Is there a way to wrap the pattern into a general, template function?

template <typename C>
auto Begin(C&& c) -> ??? {
  using std::begin;
  return begin(std::forward<C>(c));
}

The question here is how to write the return type of the function here?

The reason I want this is I want to write a template variable

template <typename C>
constexpr bool IsBidirectionalContainer = 
  std::is_base_of<std::bidirectional_iterator_tag,
                  typename std::iterator_traits<
                      decltype(std::begin(std::declval<C>()))>::iterator_category>::value;

The problem here is the std::begin won't find custom overloads of begin for C via ADL. If anyone has workaround for this, it is welcome as well.

Answer 1

You need to wrap it inside another namespace, i.e:

namespace details {
    using std::begin;

    template <typename C>
    auto Begin(C&& c) -> decltype(begin(std::forward<C>(c)))
    {
        return begin(std::forward<C>(c));
    }
}

Then:

template <typename C>
constexpr bool IsBidirectionalContainer = 
  std::is_base_of<std::bidirectional_iterator_tag,
                  typename std::iterator_traits<
                      decltype(details::Begin(std::declval<C>()))>::iterator_category>::value;

If for some reason you refuse to define Begin inside a namespace, you can just use a type alias to get around it.

namespace details {
     using std::begin;

     template <typename C>
     using type = decltype(begin(std::forward<C>(c)));
}

template <typename C>
auto Begin(C&& c) -> details::type<C>
{
     return begin(std::forward<C>(c));
}

Although that's probably more work than necessary. A forward declaration is probably sufficient.

Answer 2

If you’re going to wrap it, I think “why not use the latest best ideas?” Specifically, Eric Niebler makes an argument that these should be function-call objects, not functions!
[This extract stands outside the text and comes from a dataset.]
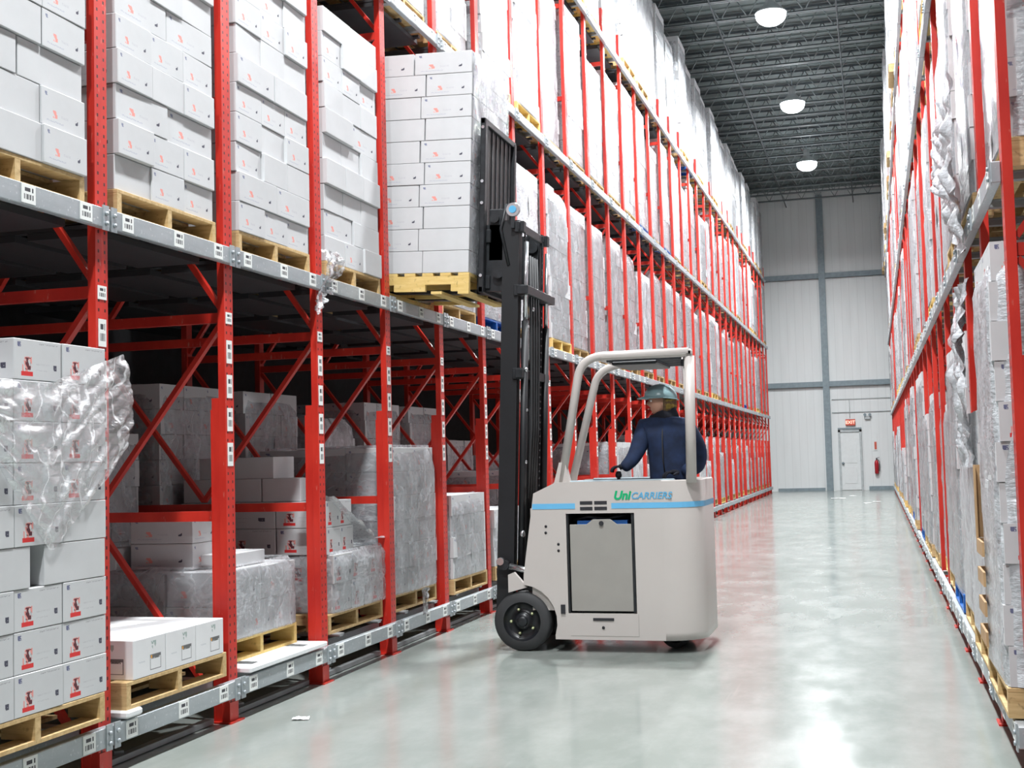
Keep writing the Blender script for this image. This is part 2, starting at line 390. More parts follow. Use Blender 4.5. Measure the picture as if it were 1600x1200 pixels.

Here is my fresh version using a C++17 compiler

// ===================
// would be in a reusable header

namespace twostep {

    using std::begin;
    using std::end;

    inline auto Begin = [](auto&& r) -> decltype(begin(std::forward<decltype(r)>(r))) {
        return begin(std::forward<decltype(r)>(r));
    };

    inline auto End = [](auto&& r) -> decltype(end(std::forward<decltype(r)>(r))) {
        return end(std::forward<decltype(r)>(r));
    };

}

using twostep::Begin;
using twostep::End;

Now since this is not replacing the implementation of the std::begin/end functions, I don’t get all the benefit that Eric points out. But, in addition to acting as a wrapper that does the two-step for me, as a normal template function implementation can do, it is itself immune from ADL.

If I refer to twostep::Begin with qualification, it doesn’t matter. But if I import those into my own scope as this listing does to global scope, than an unqualified call to Begin(r) will for-sure see the one that I have made visible at this point, and not find functions named Begin in different namespaces because of all the types involved in r.